(Scripts that build scenes)
_____

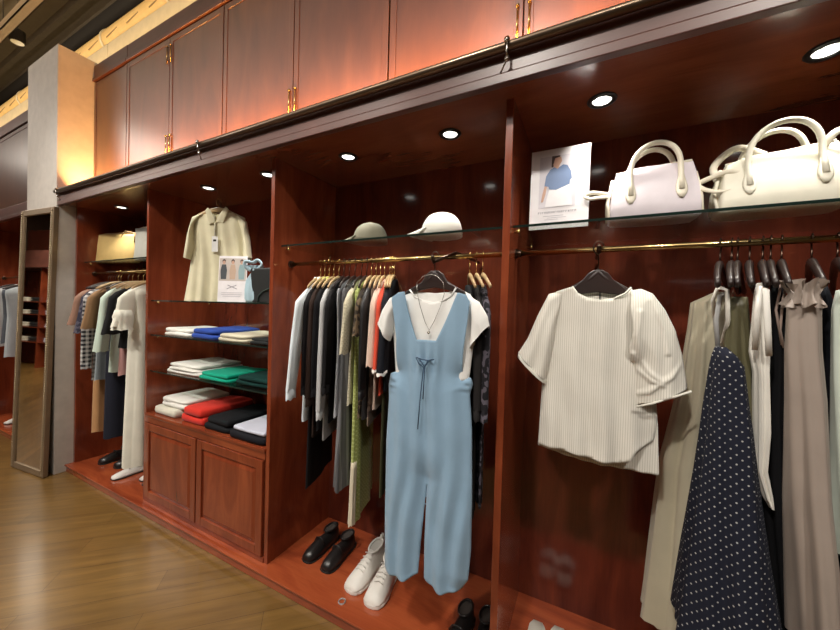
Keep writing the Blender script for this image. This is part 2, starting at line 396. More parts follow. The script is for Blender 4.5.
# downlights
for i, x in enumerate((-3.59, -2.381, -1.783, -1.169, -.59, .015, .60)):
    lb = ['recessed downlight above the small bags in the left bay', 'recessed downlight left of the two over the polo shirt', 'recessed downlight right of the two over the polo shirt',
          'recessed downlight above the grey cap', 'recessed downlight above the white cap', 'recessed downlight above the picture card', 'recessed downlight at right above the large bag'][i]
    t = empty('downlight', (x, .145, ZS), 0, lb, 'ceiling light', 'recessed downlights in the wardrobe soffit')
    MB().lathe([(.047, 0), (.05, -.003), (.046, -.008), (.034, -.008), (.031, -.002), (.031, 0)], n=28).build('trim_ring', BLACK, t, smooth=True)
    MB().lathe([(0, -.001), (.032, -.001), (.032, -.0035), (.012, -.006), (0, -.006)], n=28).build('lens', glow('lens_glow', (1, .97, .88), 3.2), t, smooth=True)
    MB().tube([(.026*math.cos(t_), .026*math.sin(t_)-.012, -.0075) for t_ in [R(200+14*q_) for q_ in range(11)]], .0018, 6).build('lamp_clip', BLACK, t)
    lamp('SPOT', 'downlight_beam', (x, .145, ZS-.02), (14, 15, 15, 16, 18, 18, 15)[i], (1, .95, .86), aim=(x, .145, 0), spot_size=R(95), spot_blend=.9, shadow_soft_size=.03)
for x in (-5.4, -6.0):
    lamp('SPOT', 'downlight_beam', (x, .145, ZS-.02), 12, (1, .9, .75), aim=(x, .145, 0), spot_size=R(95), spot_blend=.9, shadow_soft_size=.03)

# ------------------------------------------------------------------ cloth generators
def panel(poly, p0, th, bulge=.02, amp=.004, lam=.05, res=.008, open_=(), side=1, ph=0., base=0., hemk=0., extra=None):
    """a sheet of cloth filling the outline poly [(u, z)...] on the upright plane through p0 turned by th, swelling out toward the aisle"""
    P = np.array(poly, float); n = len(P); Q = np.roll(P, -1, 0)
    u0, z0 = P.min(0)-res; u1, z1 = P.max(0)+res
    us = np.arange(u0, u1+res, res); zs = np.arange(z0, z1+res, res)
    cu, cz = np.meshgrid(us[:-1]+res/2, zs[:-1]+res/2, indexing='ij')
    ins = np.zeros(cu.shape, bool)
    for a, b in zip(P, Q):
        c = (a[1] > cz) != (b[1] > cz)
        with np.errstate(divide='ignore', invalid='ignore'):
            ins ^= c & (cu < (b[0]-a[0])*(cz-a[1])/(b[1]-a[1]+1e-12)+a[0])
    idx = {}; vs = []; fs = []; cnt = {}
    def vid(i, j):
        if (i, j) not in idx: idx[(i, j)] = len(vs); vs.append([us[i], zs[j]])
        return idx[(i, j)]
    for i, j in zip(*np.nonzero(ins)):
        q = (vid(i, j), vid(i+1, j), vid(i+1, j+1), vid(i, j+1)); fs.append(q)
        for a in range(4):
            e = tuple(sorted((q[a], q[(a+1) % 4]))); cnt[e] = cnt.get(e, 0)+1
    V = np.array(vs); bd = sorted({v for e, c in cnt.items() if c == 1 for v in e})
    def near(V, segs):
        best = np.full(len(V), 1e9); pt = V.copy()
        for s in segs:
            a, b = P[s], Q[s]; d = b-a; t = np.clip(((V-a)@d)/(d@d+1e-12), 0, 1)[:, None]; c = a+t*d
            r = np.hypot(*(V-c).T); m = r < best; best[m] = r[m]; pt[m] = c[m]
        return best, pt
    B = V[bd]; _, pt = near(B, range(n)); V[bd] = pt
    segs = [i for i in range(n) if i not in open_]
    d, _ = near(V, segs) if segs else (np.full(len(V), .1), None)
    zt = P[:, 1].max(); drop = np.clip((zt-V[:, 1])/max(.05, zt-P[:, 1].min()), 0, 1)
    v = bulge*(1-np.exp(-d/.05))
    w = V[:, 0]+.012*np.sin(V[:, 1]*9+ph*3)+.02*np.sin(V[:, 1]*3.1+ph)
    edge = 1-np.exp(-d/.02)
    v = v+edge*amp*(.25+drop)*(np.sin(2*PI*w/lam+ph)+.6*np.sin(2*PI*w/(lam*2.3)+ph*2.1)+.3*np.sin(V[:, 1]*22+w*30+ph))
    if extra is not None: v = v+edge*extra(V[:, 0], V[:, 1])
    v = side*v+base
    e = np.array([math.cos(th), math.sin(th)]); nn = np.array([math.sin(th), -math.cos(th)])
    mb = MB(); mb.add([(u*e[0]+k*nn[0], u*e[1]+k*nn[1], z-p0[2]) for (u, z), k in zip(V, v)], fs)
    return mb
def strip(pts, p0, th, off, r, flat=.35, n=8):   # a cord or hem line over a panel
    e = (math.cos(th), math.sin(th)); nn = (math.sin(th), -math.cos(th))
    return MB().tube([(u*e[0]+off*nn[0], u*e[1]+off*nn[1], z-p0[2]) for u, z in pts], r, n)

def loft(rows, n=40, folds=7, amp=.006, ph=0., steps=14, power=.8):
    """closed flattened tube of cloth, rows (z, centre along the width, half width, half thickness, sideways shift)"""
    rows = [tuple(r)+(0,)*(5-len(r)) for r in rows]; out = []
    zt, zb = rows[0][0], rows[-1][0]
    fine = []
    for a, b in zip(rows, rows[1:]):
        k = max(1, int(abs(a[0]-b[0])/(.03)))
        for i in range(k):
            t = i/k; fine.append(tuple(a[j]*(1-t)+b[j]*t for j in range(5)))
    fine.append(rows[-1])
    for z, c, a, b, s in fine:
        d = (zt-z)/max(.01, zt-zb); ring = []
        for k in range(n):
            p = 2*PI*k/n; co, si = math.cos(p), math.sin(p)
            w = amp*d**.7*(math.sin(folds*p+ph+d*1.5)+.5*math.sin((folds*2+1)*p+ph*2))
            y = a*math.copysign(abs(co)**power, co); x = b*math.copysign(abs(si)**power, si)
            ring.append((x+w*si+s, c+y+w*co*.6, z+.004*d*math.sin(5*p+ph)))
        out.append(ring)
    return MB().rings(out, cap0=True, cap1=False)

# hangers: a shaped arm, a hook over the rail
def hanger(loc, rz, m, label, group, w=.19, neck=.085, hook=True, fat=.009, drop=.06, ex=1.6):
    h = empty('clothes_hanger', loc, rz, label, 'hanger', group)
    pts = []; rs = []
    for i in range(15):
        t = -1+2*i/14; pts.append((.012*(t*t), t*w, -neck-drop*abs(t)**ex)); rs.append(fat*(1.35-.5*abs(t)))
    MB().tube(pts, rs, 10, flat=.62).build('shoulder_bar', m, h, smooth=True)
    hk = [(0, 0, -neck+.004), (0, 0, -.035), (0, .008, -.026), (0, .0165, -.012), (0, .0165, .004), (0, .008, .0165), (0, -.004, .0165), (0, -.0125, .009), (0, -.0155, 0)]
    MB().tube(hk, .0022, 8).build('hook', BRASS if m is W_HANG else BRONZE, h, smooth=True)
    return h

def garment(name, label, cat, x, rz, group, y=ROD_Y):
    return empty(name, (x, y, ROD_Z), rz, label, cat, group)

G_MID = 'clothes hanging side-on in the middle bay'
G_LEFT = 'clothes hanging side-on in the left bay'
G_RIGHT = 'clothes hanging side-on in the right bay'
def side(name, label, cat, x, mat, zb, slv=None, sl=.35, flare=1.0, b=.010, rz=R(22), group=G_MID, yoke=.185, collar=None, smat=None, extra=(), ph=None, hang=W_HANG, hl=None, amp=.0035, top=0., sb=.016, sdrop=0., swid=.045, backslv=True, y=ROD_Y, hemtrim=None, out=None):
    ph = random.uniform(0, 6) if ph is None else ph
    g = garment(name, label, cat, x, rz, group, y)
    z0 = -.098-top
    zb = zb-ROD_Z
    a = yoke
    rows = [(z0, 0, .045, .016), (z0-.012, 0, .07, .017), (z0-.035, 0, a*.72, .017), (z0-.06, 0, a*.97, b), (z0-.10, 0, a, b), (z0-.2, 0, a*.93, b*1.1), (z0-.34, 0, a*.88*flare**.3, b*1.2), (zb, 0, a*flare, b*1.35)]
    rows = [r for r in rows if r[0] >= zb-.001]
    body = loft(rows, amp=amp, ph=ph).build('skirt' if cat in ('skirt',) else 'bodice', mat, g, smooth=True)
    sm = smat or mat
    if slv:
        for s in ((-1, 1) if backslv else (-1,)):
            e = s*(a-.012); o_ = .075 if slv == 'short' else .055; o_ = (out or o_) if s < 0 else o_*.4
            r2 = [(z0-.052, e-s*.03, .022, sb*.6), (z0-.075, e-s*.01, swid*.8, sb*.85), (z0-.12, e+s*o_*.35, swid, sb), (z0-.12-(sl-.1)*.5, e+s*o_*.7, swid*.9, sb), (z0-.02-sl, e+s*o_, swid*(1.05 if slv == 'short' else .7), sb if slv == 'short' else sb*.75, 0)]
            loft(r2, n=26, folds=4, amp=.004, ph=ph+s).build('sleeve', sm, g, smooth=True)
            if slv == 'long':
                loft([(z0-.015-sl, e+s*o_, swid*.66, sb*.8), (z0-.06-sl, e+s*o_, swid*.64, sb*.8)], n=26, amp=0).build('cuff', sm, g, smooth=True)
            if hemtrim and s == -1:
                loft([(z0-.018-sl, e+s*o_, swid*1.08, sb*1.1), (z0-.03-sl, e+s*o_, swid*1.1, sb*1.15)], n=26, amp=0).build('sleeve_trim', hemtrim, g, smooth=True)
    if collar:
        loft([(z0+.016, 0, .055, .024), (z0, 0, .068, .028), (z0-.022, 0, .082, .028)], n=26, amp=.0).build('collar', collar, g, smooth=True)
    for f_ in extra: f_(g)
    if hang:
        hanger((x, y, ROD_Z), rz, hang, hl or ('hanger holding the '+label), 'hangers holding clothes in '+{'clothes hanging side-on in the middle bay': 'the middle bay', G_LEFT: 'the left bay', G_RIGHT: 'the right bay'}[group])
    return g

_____

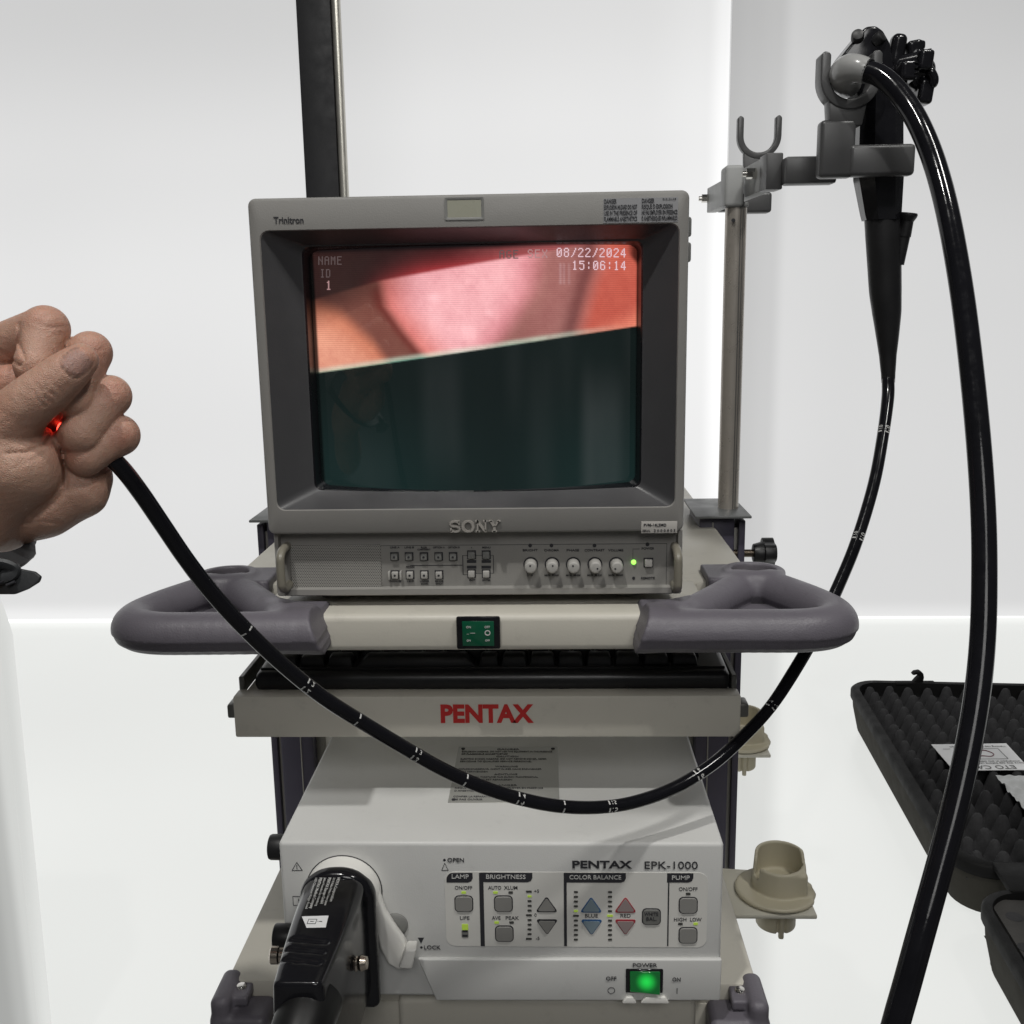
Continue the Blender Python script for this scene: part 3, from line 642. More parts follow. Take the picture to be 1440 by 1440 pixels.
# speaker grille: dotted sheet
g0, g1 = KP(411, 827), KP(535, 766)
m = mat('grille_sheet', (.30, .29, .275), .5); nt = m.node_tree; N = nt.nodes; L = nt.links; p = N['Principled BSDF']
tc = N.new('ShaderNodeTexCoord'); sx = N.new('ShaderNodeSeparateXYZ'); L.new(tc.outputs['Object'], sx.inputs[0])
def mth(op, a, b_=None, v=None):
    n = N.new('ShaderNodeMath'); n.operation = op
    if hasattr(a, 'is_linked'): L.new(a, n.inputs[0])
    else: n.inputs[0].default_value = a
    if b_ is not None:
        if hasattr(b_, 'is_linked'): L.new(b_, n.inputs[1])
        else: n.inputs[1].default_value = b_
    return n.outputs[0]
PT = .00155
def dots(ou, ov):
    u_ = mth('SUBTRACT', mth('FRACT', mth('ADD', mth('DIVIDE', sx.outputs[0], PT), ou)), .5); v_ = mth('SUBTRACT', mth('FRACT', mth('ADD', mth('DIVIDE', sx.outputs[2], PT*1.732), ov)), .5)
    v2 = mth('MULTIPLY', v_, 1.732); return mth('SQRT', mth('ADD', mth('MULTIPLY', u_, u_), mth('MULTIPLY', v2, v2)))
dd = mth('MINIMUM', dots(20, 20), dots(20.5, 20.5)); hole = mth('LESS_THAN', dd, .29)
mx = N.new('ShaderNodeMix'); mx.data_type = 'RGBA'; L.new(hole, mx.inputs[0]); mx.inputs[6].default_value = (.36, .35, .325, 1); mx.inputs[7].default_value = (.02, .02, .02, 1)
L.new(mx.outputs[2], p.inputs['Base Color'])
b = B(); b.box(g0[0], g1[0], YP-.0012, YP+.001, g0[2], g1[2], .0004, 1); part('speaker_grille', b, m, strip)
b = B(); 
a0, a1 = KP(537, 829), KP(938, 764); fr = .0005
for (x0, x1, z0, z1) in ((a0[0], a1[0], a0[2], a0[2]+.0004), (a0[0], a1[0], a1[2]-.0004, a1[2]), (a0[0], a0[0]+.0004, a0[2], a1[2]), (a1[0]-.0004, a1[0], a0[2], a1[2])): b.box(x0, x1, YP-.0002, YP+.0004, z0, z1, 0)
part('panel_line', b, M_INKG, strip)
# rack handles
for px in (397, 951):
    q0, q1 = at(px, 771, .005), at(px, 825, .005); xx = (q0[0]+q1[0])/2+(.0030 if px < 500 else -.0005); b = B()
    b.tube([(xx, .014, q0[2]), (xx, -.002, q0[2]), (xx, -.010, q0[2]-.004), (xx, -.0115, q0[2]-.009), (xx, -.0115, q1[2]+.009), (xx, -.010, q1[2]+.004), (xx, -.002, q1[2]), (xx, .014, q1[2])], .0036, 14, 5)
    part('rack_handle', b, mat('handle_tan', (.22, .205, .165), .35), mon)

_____

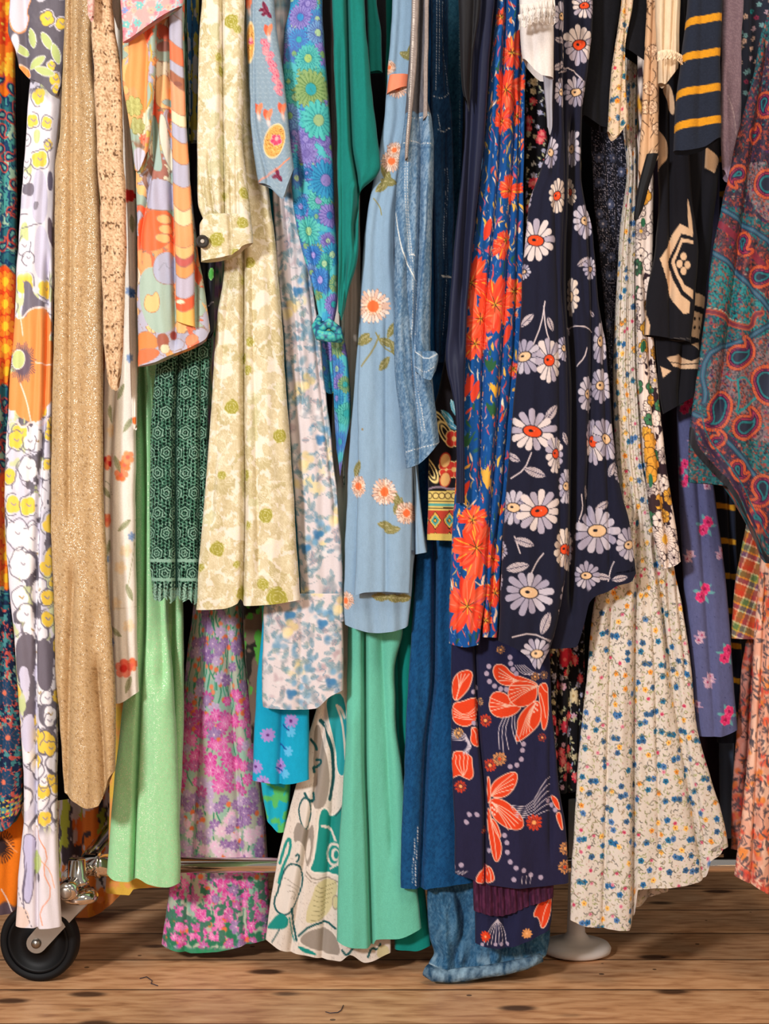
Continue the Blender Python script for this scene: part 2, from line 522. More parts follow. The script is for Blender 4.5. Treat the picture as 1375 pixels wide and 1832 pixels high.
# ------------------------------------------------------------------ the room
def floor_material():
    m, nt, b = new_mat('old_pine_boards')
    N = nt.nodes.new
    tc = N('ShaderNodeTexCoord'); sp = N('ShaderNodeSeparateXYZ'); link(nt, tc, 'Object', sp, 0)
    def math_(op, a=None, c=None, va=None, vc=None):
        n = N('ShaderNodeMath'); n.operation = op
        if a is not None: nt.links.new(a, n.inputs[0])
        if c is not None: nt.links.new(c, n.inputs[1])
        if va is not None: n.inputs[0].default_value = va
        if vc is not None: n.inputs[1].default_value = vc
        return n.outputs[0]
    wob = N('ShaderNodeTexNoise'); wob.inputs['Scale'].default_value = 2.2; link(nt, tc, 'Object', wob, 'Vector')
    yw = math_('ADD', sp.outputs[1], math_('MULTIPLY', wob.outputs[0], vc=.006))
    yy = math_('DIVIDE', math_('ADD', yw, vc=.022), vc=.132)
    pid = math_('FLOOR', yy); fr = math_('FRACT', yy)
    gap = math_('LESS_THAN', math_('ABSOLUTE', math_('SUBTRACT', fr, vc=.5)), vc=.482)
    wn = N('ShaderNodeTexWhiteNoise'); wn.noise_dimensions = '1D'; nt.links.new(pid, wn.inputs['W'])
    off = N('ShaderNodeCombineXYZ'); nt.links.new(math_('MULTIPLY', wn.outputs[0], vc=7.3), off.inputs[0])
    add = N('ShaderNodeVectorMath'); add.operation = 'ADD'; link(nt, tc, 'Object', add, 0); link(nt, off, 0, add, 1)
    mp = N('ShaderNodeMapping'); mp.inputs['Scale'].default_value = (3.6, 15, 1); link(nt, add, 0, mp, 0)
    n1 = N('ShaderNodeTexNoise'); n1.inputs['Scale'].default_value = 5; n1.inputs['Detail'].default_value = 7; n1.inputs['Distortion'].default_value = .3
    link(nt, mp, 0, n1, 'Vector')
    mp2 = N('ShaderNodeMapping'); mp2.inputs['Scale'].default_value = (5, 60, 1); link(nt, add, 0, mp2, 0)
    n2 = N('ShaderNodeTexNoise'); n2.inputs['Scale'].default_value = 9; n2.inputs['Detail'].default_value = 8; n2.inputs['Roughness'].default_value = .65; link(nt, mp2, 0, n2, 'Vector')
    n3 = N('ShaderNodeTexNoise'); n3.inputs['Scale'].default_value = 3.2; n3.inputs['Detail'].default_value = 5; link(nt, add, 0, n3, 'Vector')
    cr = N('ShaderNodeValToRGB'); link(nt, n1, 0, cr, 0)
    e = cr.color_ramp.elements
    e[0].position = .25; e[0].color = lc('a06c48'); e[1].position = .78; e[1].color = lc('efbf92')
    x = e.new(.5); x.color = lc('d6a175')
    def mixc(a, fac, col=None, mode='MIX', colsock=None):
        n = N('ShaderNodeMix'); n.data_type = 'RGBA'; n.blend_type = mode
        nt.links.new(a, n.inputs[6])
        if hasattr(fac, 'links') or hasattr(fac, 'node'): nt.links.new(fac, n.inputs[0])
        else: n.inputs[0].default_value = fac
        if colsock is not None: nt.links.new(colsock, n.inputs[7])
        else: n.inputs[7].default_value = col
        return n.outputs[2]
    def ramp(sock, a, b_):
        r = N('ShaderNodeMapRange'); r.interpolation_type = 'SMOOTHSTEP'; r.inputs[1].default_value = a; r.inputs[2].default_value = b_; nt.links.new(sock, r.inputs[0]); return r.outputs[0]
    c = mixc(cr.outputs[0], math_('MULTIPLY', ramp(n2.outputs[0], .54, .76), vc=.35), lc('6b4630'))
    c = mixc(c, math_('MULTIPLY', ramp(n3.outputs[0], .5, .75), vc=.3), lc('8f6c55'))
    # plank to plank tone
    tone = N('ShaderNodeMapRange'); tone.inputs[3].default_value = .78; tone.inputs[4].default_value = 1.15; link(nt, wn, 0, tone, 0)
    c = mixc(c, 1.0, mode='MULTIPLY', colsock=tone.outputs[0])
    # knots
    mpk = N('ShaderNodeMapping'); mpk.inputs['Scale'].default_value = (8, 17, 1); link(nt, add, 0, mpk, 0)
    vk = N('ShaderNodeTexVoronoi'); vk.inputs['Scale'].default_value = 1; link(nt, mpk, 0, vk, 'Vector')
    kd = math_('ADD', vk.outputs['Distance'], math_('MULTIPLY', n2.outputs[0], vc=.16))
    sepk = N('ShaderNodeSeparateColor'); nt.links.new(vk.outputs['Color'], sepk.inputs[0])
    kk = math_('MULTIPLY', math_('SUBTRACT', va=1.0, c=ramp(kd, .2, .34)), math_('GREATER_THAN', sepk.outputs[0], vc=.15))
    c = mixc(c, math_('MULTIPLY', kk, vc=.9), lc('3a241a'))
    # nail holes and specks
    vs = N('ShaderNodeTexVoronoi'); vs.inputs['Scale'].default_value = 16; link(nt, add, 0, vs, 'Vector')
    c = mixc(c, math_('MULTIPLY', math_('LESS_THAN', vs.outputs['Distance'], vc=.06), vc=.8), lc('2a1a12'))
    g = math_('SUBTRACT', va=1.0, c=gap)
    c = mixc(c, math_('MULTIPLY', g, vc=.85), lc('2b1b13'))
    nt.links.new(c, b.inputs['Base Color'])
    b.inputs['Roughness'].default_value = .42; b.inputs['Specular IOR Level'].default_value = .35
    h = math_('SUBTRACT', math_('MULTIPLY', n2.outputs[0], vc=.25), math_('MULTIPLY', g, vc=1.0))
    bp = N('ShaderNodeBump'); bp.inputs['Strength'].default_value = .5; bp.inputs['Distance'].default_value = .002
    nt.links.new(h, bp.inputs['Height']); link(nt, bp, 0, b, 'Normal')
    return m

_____

> Goal: Search the data above for the word "parts", then gather each line in which it appears.

> Reply:
Keep writing the Blender script for this image. This is part 2, starting at line 396. More parts follow. The script is for Blender 4.5.
Continue the Blender Python script for this scene: part 3, from line 642. More parts follow. Take the picture to be 1440 by 1440 pixels.
Continue the Blender Python script for this scene: part 2, from line 522. More parts follow. The script is for Blender 4.5. Treat the picture as 1375 pixels wide and 1832 pixels high.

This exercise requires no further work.